--- Start PROVIDED INFORMATION ---

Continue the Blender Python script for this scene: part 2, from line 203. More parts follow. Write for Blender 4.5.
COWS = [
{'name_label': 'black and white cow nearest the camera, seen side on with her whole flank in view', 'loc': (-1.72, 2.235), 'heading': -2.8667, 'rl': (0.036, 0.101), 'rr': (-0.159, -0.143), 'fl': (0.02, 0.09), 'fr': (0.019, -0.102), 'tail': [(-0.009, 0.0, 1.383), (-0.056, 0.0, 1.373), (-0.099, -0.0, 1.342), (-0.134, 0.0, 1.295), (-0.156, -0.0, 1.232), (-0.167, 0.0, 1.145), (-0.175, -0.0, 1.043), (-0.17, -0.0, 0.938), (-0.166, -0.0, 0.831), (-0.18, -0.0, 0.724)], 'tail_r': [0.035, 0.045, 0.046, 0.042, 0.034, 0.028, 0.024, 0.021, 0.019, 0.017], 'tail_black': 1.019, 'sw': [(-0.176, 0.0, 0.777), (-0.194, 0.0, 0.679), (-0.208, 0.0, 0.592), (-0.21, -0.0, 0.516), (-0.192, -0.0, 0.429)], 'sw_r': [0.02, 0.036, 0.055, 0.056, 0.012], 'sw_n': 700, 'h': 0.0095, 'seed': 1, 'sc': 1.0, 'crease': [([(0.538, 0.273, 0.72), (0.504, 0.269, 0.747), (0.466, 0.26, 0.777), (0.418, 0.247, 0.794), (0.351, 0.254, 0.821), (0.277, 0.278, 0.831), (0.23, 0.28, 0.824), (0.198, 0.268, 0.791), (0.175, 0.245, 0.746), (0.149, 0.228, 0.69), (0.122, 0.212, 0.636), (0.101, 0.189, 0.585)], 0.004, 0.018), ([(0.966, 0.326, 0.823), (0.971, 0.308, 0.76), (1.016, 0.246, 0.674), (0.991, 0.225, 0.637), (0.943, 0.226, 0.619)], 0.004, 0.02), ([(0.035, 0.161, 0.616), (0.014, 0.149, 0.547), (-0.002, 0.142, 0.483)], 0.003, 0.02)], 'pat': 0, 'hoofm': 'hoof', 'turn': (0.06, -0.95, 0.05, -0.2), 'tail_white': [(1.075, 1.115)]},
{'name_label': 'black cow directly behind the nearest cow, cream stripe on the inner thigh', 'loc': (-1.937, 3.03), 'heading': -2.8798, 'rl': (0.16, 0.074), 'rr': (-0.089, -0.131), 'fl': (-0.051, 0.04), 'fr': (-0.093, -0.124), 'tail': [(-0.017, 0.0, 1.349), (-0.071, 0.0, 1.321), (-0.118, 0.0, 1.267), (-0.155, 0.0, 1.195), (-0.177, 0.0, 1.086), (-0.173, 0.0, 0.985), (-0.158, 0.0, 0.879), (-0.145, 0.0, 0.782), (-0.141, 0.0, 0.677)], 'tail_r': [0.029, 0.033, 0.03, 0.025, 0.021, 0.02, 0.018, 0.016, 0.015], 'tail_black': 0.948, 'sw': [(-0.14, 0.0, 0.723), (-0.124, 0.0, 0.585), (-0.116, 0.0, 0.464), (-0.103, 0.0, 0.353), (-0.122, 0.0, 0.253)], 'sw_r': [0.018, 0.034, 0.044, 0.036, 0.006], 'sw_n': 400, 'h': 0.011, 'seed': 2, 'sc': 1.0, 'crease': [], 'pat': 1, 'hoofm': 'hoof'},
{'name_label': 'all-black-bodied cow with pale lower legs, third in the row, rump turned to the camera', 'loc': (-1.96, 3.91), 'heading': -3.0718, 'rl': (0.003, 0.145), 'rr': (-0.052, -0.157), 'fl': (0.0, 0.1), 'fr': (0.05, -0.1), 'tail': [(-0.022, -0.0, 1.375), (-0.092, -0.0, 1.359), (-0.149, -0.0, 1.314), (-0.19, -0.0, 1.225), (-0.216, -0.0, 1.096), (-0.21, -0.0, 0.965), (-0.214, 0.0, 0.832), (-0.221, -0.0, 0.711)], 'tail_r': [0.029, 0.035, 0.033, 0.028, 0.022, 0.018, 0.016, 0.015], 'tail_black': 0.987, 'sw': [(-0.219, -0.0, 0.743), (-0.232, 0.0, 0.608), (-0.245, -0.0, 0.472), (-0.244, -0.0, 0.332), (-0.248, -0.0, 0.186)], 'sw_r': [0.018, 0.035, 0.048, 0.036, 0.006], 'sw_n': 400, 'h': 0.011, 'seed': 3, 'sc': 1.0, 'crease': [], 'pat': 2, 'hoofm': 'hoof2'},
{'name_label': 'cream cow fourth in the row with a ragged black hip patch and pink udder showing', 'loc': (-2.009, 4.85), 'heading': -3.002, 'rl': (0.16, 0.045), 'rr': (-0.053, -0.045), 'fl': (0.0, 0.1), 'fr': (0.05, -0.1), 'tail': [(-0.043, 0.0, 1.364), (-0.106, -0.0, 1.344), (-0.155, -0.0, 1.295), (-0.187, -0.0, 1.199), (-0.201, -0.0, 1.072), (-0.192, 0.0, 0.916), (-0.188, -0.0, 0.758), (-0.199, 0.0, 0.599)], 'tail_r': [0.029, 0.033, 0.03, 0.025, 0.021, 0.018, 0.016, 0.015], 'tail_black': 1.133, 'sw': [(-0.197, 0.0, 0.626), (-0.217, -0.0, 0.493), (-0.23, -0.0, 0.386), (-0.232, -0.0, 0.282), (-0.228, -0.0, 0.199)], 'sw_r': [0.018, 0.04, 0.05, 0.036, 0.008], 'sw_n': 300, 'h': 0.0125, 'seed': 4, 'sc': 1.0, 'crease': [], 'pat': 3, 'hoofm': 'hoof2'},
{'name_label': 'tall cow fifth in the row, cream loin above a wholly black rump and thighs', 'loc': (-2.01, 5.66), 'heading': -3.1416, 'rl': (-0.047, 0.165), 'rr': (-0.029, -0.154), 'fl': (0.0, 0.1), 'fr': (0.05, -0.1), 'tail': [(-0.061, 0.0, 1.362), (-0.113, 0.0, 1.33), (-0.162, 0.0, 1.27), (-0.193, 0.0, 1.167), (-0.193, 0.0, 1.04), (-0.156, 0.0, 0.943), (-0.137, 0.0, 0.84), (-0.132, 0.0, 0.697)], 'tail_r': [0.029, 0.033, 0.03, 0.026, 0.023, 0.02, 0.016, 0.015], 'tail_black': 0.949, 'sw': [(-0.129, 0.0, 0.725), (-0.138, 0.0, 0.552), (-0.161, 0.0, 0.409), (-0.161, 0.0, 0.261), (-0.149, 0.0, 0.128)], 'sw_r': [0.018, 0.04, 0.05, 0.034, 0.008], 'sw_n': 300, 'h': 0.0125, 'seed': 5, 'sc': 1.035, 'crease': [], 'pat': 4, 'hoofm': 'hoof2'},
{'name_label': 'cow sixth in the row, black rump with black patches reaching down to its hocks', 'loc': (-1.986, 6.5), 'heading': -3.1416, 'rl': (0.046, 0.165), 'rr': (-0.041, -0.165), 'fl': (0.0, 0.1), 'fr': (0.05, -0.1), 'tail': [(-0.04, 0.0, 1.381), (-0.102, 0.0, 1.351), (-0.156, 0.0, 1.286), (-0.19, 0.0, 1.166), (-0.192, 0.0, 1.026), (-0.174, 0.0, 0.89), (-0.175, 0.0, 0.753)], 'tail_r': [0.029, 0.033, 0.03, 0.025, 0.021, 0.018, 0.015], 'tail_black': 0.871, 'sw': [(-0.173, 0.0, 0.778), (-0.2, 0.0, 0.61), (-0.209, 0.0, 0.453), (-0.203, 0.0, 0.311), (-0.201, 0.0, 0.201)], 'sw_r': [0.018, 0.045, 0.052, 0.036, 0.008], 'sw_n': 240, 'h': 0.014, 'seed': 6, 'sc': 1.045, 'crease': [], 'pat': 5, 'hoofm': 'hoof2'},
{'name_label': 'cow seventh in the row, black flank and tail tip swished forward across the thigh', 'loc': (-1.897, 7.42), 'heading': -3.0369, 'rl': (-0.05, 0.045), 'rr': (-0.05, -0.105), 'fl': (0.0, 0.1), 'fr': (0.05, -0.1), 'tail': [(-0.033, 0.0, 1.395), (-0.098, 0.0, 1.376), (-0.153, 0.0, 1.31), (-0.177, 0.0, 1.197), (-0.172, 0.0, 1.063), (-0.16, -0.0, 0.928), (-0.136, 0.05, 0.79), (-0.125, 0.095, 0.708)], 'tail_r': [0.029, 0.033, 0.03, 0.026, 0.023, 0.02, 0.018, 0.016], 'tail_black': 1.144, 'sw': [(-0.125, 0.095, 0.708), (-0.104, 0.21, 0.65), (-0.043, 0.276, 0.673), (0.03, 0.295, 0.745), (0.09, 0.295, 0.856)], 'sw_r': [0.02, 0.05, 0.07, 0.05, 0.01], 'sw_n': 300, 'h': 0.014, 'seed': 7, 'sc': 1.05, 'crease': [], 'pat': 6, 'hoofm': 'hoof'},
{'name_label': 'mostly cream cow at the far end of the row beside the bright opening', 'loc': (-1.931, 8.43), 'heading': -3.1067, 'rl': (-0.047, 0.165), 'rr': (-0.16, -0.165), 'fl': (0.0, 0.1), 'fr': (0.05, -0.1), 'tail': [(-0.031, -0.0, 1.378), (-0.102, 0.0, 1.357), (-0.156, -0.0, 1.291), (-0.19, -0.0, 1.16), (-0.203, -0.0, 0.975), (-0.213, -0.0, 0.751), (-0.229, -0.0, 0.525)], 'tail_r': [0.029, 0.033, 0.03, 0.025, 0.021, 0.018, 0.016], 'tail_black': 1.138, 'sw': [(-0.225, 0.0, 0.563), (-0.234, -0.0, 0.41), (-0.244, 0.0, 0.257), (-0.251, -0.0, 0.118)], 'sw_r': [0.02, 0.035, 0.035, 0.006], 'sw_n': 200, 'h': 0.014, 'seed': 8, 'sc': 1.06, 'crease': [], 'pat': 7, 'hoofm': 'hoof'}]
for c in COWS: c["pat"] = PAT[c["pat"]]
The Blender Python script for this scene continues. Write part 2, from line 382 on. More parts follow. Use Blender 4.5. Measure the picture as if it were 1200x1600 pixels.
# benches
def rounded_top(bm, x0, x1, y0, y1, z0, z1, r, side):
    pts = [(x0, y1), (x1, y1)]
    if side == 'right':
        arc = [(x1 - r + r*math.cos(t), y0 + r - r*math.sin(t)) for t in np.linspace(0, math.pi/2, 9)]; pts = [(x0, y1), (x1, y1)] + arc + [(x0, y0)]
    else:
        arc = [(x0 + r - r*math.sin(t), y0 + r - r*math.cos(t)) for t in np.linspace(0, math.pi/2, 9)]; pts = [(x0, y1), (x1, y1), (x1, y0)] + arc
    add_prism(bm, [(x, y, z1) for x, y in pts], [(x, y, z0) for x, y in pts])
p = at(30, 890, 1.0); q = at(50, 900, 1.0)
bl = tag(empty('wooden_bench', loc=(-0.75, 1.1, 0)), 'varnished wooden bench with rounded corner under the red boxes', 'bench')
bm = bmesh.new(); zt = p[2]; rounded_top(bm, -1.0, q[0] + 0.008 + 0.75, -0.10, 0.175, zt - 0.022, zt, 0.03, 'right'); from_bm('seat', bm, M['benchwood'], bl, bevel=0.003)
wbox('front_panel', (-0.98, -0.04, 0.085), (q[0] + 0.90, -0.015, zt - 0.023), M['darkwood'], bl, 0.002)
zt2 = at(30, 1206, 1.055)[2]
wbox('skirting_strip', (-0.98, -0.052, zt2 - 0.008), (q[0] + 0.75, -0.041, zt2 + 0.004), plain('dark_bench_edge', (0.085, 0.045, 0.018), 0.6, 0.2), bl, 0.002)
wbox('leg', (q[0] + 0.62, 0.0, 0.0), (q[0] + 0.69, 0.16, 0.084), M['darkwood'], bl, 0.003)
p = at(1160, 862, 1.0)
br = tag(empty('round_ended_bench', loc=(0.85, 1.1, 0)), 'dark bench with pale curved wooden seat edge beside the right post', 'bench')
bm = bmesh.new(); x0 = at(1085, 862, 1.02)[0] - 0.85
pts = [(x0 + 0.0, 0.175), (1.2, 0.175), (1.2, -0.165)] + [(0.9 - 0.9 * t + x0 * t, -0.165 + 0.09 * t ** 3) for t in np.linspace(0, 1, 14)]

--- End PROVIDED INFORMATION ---

## GIVEN INSTRUCTION
Print exactly the lines above, starting at the line that contains "The Blender Python script for this scene continues." and ending with the last line of the records, both included.

## OUTPUT FOR THIS TASK
The Blender Python script for this scene continues. Write part 2, from line 382 on. More parts follow. Use Blender 4.5. Measure the picture as if it were 1200x1600 pixels.
# benches
def rounded_top(bm, x0, x1, y0, y1, z0, z1, r, side):
    pts = [(x0, y1), (x1, y1)]
    if side == 'right':
        arc = [(x1 - r + r*math.cos(t), y0 + r - r*math.sin(t)) for t in np.linspace(0, math.pi/2, 9)]; pts = [(x0, y1), (x1, y1)] + arc + [(x0, y0)]
    else:
        arc = [(x0 + r - r*math.sin(t), y0 + r - r*math.cos(t)) for t in np.linspace(0, math.pi/2, 9)]; pts = [(x0, y1), (x1, y1), (x1, y0)] + arc
    add_prism(bm, [(x, y, z1) for x, y in pts], [(x, y, z0) for x, y in pts])
p = at(30, 890, 1.0); q = at(50, 900, 1.0)
bl = tag(empty('wooden_bench', loc=(-0.75, 1.1, 0)), 'varnished wooden bench with rounded corner under the red boxes', 'bench')
bm = bmesh.new(); zt = p[2]; rounded_top(bm, -1.0, q[0] + 0.008 + 0.75, -0.10, 0.175, zt - 0.022, zt, 0.03, 'right'); from_bm('seat', bm, M['benchwood'], bl, bevel=0.003)
wbox('front_panel', (-0.98, -0.04, 0.085), (q[0] + 0.90, -0.015, zt - 0.023), M['darkwood'], bl, 0.002)
zt2 = at(30, 1206, 1.055)[2]
wbox('skirting_strip', (-0.98, -0.052, zt2 - 0.008), (q[0] + 0.75, -0.041, zt2 + 0.004), plain('dark_bench_edge', (0.085, 0.045, 0.018), 0.6, 0.2), bl, 0.002)
wbox('leg', (q[0] + 0.62, 0.0, 0.0), (q[0] + 0.69, 0.16, 0.084), M['darkwood'], bl, 0.003)
p = at(1160, 862, 1.0)
br = tag(empty('round_ended_bench', loc=(0.85, 1.1, 0)), 'dark bench with pale curved wooden seat edge beside the right post', 'bench')
bm = bmesh.new(); x0 = at(1085, 862, 1.02)[0] - 0.85
pts = [(x0 + 0.0, 0.175), (1.2, 0.175), (1.2, -0.165)] + [(0.9 - 0.9 * t + x0 * t, -0.165 + 0.09 * t ** 3) for t in np.linspace(0, 1, 14)]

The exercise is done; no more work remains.